« Né en 1964 à Alger, je
fais partie de la première génération d’architectes libéraux…. C'est-à-dire que
l’ordre des architectes après avoir été suspendu dans les années 70 à été remis
en scène en 1995. Tout comme la libération de la profession de comptable ou de
notaire, l’architecte de profession pouvait à nouveau signer un projet grâce à
la promulgation du décret 94-07 appliqué en1995… »
(un tableau de présentation de
l’expo « 25 ans et des poussières » ajoute ) :
« Architectes, nous existons légalement par le droit,
pas du tout par le désir, l’envie ou l’exigence. Les gens ne passent par un
architecte que pour déposer la demande d’un permis de construire auprès d’un
Etat de gauche très administré ou un Etat ultra libéral…
« Mais on ne nous reconnait pas une plus-value, ou
cette plus value apportée par l’architecte est en fait très minime alors que
notre métier est une profession médiane, une profession pacifique de règlement
de contentieux sociaux… Par exemple quand on bosse sur un bâtiment on est dans
des points de vue privilégiés, dans des cadrages, des lumières, on se
dit : je laisse passer le ciel…
« Pour les usagers, la qualité architecturale n’apporte
rien [au bâti] ; elle n’est pas reconnue… »
« Jusqu’en 1999, après les années de terrorisme, un
certain idéal de travail architectural, de faire bien les choses, était
maintenu entre architectes et maitres de l’ouvrage. Mais avec l’époque Boutef,
époque où il y avait de l’argent, époque où l’on aurait pu construire de vrais
champions en entreprises, de vrais
grands cabinets d’architecture, de grands cabinets d’ingénierie, pour les
politiques publiques il y a eu zéro exigence en architecture. C’était la
fabrication du logement en masse, et puis essalam… Mais là quand tu
peux faire bien c’est magnifique, mais quand tu fais mal c’est désastreux…Et ça
va être radio actif sur des années, cette histoire…»

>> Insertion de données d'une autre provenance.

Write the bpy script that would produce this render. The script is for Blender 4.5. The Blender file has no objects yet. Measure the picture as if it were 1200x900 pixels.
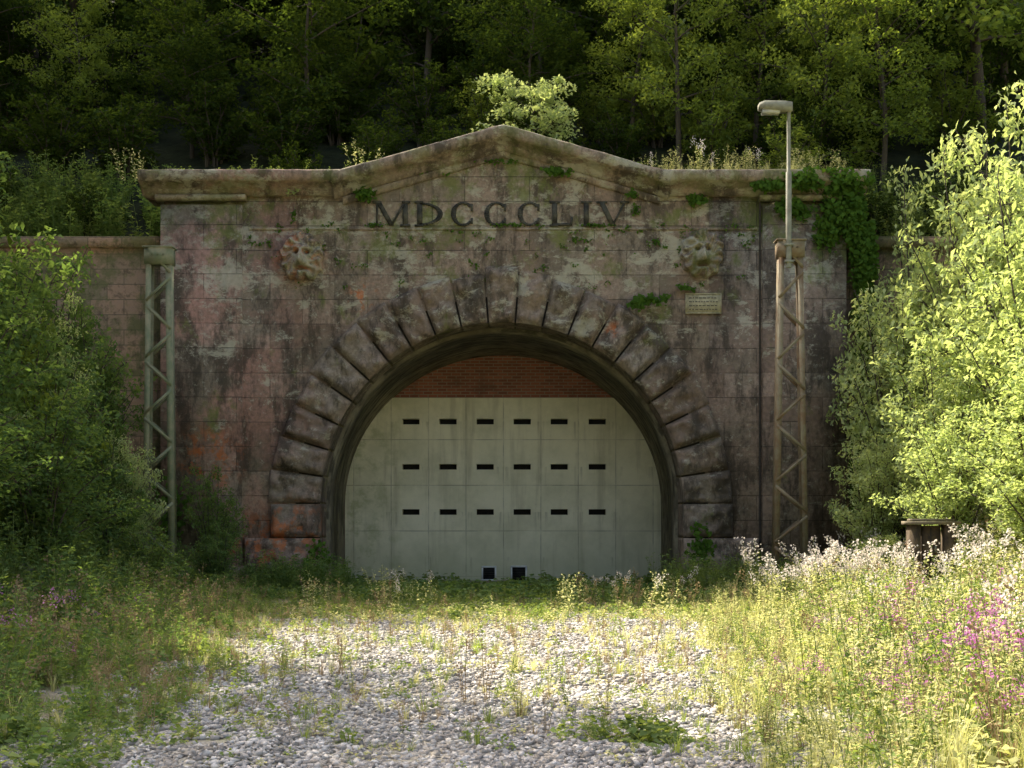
import bpy, bmesh, math, random
import numpy as np
from mathutils import Vector, noise
rng=np.random.default_rng(7); random.seed(7)
sc=bpy.context.scene
COL=sc.collection
R=math.radians

# ---------------------------------------------------------------- nodes
class NT:
    def __init__(s,name):
        s.m=bpy.data.materials.new(name); s.m.use_nodes=True
        s.t=s.m.node_tree; s.t.nodes.clear()
        s.out=s.t.nodes.new('ShaderNodeOutputMaterial')
    def new(s,t,**k):
        n=s.t.nodes.new(t)
        for a,b in k.items(): setattr(n,a,b)
        return n
    def put(s,sock,v):
        if isinstance(v,bpy.types.NodeSocket): s.t.links.new(v,sock)
        elif isinstance(v,(tuple,list)):
            v=tuple(v)
            if len(sock.default_value)==4 and len(v)==3: v=v+(1,)
            sock.default_value=v
        else: sock.default_value=v
    def pos(s):
        return s.new('ShaderNodeTexCoord').outputs['Object']
    def mapping(s,v,scale=(1,1,1),loc=(0,0,0)):
        n=s.new('ShaderNodeMapping'); s.put(n.inputs[0],v)
        n.inputs['Scale'].default_value=scale; n.inputs['Location'].default_value=loc
        return n.outputs[0]
    def noise(s,v,scale,detail=5,rough=.6,dist=0):
        n=s.new('ShaderNodeTexNoise'); s.put(n.inputs['Vector'],v)
        n.inputs['Scale'].default_value=scale; n.inputs['Detail'].default_value=min(detail,7)
        n.inputs['Roughness'].default_value=rough; n.inputs['Distortion'].default_value=dist
        return n.outputs['Fac']
    def rng(s,f,a,b,c=0.,d=1.):
        n=s.new('ShaderNodeMapRange'); n.interpolation_type='SMOOTHSTEP'
        s.put(n.inputs['Value'],f)
        for k,v in zip(('From Min','From Max','To Min','To Max'),(a,b,c,d)): s.put(n.inputs[k],v)
        return n.outputs[0]
    def math(s,op,a,b=0.):
        n=s.new('ShaderNodeMath',operation=op); s.put(n.inputs[0],a); s.put(n.inputs[1],b)
        return n.outputs[0]
    def mix(s,f,a,b,mode='MIX'):
        n=s.new('ShaderNodeMix',data_type='RGBA',blend_type=mode)
        s.put(n.inputs[0],f); s.put(n.inputs[6],a); s.put(n.inputs[7],b)
        return n.outputs[2]
    def sep(s,v):
        n=s.new('ShaderNodeSeparateXYZ'); s.put(n.inputs[0],v); return n.outputs
    def comb(s,x,y,z):
        n=s.new('ShaderNodeCombineXYZ')
        for i,v in enumerate((x,y,z)): s.put(n.inputs[i],v)
        return n.outputs[0]
    def spot(s,v,c,r):
        n=s.new('ShaderNodeVectorMath',operation='DISTANCE'); s.put(n.inputs[0],v); n.inputs[1].default_value=c
        return s.rng(n.outputs['Value'],r,r*.25,0,1)
    def bump(s,h,strength=.5,dist=.05,nrm=None):
        n=s.new('ShaderNodeBump'); s.put(n.inputs['Height'],h)
        n.inputs['Strength'].default_value=strength; n.inputs['Distance'].default_value=dist
        if nrm is not None: s.put(n.inputs['Normal'],nrm)
        return n.outputs[0]
    def surf(s,col,rough=.9,nrm=None,metal=0,spec=.25):
        b=s.new('ShaderNodeBsdfPrincipled'); s.put(b.inputs['Base Color'],col); s.put(b.inputs['Roughness'],rough)
        b.inputs['Metallic'].default_value=metal; b.inputs['Specular IOR Level'].default_value=spec
        if nrm is not None: s.put(b.inputs['Normal'],nrm)
        s.t.links.new(b.outputs[0],s.out.inputs[0]); return s.m

def leaf_mat(name,ca,cb,trans=.45,tcol=None):
    k=NT(name)
    at=k.new('ShaderNodeAttribute',attribute_name='tint').outputs['Fac']
    oi=k.new('ShaderNodeObjectInfo').outputs['Random']
    f=k.math('ADD',k.math('MULTIPLY',at,.8),k.math('MULTIPLY',oi,.25))
    c=k.mix(f,ca,cb)
    d=k.new('ShaderNodeBsdfDiffuse'); k.put(d.inputs[0],c)
    t=k.new('ShaderNodeBsdfTranslucent')
    k.put(t.inputs[0],k.mix(1.,c,tcol or (1.6,1.5,.6),'MULTIPLY'))
    m=k.new('ShaderNodeMixShader'); m.inputs[0].default_value=trans
    k.t.links.new(d.outputs[0],m.inputs[1]); k.t.links.new(t.outputs[0],m.inputs[2])
    k.t.links.new(m.outputs[0],k.out.inputs[0])
    return k.m

M={}
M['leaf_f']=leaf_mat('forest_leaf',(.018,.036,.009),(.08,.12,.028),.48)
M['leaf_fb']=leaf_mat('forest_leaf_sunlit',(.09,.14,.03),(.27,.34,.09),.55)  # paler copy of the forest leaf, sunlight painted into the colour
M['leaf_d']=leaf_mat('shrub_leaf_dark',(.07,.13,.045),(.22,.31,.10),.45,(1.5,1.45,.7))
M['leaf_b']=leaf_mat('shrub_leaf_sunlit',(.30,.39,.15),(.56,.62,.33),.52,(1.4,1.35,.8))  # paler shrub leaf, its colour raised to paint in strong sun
M['leaf_y']=leaf_mat('meadow_leaf',(.34,.36,.14),(.66,.64,.40),.5,(1.35,1.3,.85))
M['leaf_g']=leaf_mat('herb_leaf',(.11,.17,.055),(.28,.35,.13),.45)
M['ivy']=leaf_mat('ivy_leaf',(.035,.08,.014),(.14,.25,.04),.4)
M['pink']=leaf_mat('pink_petal',(.45,.12,.36),(.7,.35,.6),.4,(1,1,1))
M['fluff']=leaf_mat('seed_fluff',(.66,.58,.50),(.88,.82,.74),.5,(1,1,1))
M['dry']=leaf_mat('dry_stalk',(.22,.14,.07),(.46,.36,.20),.3,(1,1,1))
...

« Au démarrage d’un projet, quand tu es seul avec ta
conscience et ta feuille 21 x 29,7 il n’y a absolument rien qui t’empêche de
bien faire. Tu as toute ta capacité de conceptualiser un problème. Et d’écrire
aussi, quelle que soit ta langue : arabe, français ou tamazight. Personne n’est
là avec un revolver sur ta tempe pour te dire : fais mal… On ne peut pas
tout remettre sur les autres. Mais après les choses dérapent parce que d’autres
intervenants arrivent : l’administration, les entreprises, l’argent de la
corruption… C’est alors autre chose qui est en fait l’histoire vraie de
l’Algérie contemporaine ! »
« C’est aussi un métier qui demande pas mal de
sacrifices. Ce n’est pas un métier que tu fais a coté de ta vie ; c’est un
métier que tu fais dedans. Tu le fais tout le temps. Tout le monde le
paie : tes enfants, etc… Ce n’est pas un métier où tu fermes boutique à 17
heures pour revenir le lendemain…
«Ca fait 25 ans qu’on n’en parle pas. Qu’il n’y a pas de
débat sur l’architecture, alors que l’histoire de l’architecte algérien existe…
On a l’impression qu’on a fait un métier honteux pendant 25 ans… Je veux lever
le voile : on n’a pas fait un métier honteux mais juste comme on a pu le
faire dans ce pays… C’est un métier d’ancrage. Je ne peux pas faire mon métier
comme le ferait un architecte à Paris ou comme le ferait un américain… Expliquer
également aux jeunes architectes abreuvés d’internet et du star system que chez
nous si tu ne peux faire que trois bâtiments corrects durant toute ta carrière,
eh bien tu as rendu service à ce pays…Juste pour relativiser le rapport au
temps dans ce métier, dans ce métier et maintenant.»